**PROBLEM DESCRIPTION**: Find the word "scene" in the material below and gather every line that contains it.

|---|

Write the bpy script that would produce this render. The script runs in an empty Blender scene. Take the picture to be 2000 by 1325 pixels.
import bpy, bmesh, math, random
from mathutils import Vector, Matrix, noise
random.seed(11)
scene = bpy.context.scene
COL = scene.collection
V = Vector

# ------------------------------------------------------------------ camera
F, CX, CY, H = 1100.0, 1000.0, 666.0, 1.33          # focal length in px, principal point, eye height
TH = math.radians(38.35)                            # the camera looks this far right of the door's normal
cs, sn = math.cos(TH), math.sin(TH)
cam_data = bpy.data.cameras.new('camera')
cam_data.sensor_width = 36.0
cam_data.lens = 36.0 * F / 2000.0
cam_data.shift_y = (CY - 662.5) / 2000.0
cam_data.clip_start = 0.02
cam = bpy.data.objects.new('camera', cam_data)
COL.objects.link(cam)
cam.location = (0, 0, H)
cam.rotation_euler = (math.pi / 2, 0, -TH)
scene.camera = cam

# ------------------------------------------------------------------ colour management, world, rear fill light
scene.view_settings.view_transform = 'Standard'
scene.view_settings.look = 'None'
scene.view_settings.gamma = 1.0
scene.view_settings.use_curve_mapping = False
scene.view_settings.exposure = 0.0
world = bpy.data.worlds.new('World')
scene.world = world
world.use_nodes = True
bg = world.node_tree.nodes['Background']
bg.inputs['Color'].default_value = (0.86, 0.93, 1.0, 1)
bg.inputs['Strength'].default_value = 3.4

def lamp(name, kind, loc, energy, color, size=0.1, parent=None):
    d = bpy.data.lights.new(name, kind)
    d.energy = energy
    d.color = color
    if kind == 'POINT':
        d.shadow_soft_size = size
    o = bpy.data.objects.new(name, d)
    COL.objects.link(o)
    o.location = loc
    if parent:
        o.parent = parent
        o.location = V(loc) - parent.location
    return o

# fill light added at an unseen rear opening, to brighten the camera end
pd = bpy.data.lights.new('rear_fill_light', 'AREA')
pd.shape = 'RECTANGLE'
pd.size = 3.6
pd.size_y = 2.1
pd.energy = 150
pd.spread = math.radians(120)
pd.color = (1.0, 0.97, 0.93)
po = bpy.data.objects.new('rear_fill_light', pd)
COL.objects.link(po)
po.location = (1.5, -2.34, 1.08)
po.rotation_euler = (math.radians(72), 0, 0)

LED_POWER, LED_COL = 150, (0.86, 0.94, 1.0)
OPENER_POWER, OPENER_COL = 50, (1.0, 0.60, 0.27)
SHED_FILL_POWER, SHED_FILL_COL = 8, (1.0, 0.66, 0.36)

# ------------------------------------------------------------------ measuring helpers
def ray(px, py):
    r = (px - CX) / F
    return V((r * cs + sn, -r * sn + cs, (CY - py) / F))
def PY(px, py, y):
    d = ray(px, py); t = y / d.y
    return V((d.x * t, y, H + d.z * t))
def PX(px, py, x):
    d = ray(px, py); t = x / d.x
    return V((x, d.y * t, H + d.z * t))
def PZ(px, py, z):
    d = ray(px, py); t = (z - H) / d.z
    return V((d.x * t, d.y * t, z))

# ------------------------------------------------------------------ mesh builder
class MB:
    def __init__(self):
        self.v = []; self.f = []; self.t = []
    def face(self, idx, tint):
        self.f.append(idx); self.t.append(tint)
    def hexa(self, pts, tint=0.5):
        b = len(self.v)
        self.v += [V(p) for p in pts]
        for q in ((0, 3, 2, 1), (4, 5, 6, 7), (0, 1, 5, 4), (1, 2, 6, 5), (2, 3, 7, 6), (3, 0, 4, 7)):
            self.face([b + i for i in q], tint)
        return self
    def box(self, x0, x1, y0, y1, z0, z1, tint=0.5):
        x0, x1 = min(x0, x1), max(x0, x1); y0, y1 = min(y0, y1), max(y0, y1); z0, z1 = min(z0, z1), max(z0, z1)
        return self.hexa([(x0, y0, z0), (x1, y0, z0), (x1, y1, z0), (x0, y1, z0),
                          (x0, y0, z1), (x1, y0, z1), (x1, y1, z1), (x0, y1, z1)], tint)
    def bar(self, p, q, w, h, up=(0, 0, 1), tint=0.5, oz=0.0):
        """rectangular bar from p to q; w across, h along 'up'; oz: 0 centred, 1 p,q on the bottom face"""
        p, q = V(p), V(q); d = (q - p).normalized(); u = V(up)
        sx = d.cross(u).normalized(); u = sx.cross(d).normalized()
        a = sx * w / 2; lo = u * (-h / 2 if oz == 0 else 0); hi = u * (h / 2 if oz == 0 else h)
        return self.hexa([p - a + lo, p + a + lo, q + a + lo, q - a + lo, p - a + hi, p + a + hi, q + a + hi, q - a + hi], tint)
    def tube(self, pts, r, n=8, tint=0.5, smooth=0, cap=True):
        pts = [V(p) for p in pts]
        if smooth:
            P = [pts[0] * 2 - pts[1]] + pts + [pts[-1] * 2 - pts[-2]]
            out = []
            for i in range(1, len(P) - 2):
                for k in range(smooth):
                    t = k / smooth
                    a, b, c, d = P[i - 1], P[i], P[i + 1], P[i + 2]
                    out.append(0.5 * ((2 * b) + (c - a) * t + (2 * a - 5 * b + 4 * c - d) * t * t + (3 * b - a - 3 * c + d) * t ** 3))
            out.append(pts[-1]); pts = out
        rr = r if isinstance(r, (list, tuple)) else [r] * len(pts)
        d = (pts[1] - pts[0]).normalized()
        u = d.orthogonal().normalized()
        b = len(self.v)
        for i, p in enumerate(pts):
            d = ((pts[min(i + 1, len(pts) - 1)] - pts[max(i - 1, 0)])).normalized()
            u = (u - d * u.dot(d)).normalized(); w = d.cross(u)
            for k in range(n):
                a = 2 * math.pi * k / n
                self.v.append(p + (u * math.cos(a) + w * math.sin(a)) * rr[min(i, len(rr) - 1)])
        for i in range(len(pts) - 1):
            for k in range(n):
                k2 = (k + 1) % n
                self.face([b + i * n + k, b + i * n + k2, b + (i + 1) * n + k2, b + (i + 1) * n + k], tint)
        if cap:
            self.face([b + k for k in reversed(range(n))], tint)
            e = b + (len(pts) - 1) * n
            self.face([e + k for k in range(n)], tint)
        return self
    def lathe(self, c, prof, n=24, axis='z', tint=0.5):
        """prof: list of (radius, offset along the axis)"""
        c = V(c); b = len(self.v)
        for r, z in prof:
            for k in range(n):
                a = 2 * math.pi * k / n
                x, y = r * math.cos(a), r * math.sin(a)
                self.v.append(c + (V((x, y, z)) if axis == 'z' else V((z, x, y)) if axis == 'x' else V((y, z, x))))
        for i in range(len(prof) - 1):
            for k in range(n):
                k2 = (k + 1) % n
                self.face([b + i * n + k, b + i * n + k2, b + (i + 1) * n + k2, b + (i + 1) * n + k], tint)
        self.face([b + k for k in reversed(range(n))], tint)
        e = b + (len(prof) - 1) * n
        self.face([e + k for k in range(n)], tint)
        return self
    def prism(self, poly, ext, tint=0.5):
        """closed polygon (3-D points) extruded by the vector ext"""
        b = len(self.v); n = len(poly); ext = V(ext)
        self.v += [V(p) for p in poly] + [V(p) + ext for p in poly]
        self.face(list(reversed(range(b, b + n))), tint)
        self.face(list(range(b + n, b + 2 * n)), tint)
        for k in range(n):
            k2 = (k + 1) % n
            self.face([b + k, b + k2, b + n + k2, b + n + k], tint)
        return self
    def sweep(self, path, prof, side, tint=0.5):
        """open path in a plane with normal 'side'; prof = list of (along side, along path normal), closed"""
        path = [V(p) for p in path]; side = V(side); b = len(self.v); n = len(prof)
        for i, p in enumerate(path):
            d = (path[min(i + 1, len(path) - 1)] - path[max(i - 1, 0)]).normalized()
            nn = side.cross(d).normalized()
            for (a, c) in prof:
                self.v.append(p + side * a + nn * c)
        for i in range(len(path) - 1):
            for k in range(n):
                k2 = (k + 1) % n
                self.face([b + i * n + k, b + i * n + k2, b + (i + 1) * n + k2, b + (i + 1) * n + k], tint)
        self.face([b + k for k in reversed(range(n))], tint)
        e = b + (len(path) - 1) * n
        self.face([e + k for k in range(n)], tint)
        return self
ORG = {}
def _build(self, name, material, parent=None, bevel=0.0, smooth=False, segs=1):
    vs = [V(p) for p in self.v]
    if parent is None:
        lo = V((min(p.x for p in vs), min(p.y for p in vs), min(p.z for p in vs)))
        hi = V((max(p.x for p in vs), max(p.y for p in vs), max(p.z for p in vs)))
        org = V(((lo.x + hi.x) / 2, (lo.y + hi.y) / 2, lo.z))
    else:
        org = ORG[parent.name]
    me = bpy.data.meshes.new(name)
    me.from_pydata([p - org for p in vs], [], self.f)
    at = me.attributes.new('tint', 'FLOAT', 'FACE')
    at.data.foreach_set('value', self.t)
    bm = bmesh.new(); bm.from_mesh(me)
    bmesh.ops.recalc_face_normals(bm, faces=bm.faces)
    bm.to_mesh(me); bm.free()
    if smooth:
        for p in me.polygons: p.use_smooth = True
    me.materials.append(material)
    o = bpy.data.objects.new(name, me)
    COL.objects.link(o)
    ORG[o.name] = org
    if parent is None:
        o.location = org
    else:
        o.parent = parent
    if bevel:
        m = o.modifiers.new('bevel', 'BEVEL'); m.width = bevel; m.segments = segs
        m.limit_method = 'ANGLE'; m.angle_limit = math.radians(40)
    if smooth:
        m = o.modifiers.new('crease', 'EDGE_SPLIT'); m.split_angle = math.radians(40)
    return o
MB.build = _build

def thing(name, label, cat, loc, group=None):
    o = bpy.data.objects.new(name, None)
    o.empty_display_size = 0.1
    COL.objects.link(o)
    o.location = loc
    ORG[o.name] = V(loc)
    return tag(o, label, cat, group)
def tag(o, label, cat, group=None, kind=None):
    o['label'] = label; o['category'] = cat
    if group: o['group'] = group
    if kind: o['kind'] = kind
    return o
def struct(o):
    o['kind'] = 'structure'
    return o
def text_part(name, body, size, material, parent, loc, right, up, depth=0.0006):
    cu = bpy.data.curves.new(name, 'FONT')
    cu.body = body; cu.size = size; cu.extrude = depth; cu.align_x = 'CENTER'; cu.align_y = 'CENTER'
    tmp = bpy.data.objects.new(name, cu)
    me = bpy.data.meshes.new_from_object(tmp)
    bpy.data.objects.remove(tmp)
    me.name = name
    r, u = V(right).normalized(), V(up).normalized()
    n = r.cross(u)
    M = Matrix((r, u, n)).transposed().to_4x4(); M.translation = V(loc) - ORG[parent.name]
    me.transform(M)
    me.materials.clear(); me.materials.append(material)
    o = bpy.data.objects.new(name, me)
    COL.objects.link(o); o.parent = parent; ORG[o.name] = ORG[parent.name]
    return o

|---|

**WRITTEN SOLUTION**:
Write the bpy script that would produce this render. The script runs in an empty Blender scene. Take the picture to be 2000 by 1325 pixels.
scene = bpy.context.scene
COL = scene.collection
scene.camera = cam
scene.view_settings.view_transform = 'Standard'
scene.view_settings.look = 'None'
scene.view_settings.gamma = 1.0
scene.view_settings.use_curve_mapping = False
scene.view_settings.exposure = 0.0
scene.world = world